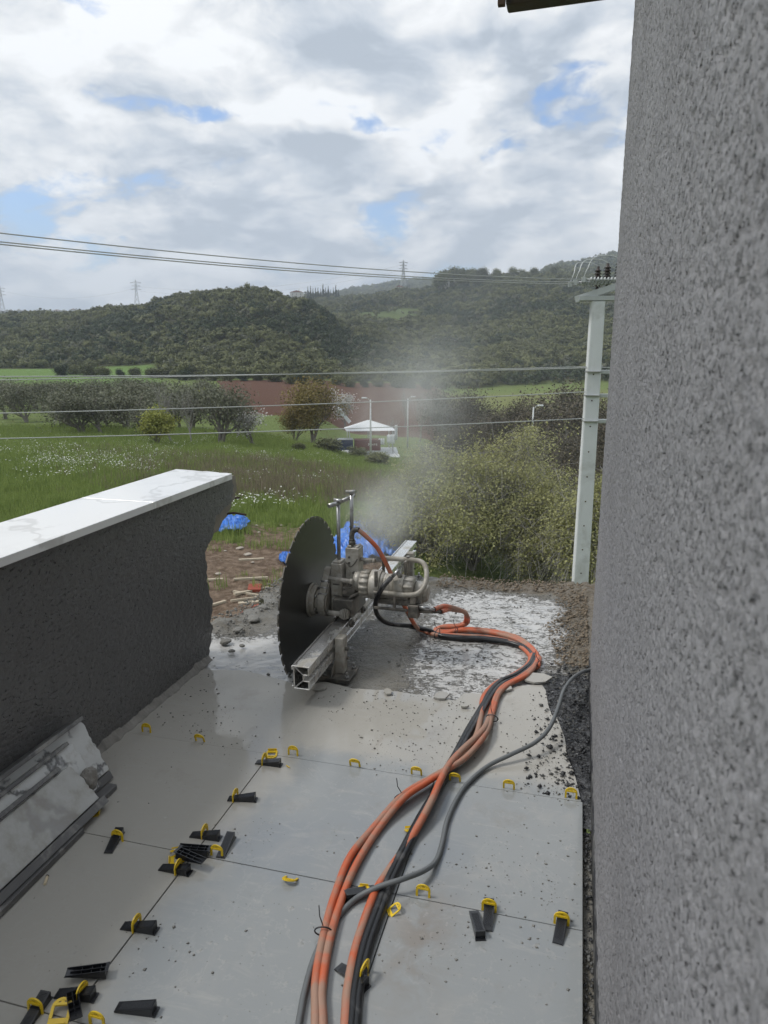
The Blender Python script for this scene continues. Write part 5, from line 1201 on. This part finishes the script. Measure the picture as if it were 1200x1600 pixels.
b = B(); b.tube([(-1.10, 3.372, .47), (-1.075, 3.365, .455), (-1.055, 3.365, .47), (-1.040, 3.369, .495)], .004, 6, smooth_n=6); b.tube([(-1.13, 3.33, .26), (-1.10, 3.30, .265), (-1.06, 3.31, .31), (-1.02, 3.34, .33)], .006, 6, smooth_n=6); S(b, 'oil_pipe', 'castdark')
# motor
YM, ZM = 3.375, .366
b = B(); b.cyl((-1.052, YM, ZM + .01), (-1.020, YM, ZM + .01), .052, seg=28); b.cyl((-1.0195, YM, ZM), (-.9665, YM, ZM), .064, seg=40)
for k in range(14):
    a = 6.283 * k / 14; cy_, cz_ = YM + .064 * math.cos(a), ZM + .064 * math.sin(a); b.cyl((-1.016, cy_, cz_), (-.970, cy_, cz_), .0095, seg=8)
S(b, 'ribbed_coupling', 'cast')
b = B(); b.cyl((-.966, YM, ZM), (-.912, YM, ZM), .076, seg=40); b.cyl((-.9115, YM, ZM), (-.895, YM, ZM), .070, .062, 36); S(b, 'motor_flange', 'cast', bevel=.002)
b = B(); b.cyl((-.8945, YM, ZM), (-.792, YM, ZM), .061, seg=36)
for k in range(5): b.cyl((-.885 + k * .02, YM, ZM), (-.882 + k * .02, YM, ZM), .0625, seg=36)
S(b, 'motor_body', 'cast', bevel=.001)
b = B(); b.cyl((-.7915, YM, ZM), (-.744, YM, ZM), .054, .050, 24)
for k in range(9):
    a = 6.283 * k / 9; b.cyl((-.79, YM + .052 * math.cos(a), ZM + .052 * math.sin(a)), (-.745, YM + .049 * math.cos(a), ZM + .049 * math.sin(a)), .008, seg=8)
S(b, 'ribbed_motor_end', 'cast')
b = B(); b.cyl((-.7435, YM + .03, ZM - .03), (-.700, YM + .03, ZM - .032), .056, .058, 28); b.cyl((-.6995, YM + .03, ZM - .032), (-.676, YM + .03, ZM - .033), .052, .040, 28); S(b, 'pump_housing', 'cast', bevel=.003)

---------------

_Task requirements_.
Each line of the material must be retyped exactly, except that images are omitted.

_Solution for this problem_.
The Blender Python script for this scene continues. Write part 5, from line 1201 on. This part finishes the script. Measure the picture as if it were 1200x1600 pixels.
b = B(); b.tube([(-1.10, 3.372, .47), (-1.075, 3.365, .455), (-1.055, 3.365, .47), (-1.040, 3.369, .495)], .004, 6, smooth_n=6); b.tube([(-1.13, 3.33, .26), (-1.10, 3.30, .265), (-1.06, 3.31, .31), (-1.02, 3.34, .33)], .006, 6, smooth_n=6); S(b, 'oil_pipe', 'castdark')
# motor
YM, ZM = 3.375, .366
b = B(); b.cyl((-1.052, YM, ZM + .01), (-1.020, YM, ZM + .01), .052, seg=28); b.cyl((-1.0195, YM, ZM), (-.9665, YM, ZM), .064, seg=40)
for k in range(14):
    a = 6.283 * k / 14; cy_, cz_ = YM + .064 * math.cos(a), ZM + .064 * math.sin(a); b.cyl((-1.016, cy_, cz_), (-.970, cy_, cz_), .0095, seg=8)
S(b, 'ribbed_coupling', 'cast')
b = B(); b.cyl((-.966, YM, ZM), (-.912, YM, ZM), .076, seg=40); b.cyl((-.9115, YM, ZM), (-.895, YM, ZM), .070, .062, 36); S(b, 'motor_flange', 'cast', bevel=.002)
b = B(); b.cyl((-.8945, YM, ZM), (-.792, YM, ZM), .061, seg=36)
for k in range(5): b.cyl((-.885 + k * .02, YM, ZM), (-.882 + k * .02, YM, ZM), .0625, seg=36)
S(b, 'motor_body', 'cast', bevel=.001)
b = B(); b.cyl((-.7915, YM, ZM), (-.744, YM, ZM), .054, .050, 24)
for k in range(9):
    a = 6.283 * k / 9; b.cyl((-.79, YM + .052 * math.cos(a), ZM + .052 * math.sin(a)), (-.745, YM + .049 * math.cos(a), ZM + .049 * math.sin(a)), .008, seg=8)
S(b, 'ribbed_motor_end', 'cast')
b = B(); b.cyl((-.7435, YM + .03, ZM - .03), (-.700, YM + .03, ZM - .032), .056, .058, 28); b.cyl((-.6995, YM + .03, ZM - .032), (-.676, YM + .03, ZM - .033), .052, .040, 28); S(b, 'pump_housing', 'cast', bevel=.003)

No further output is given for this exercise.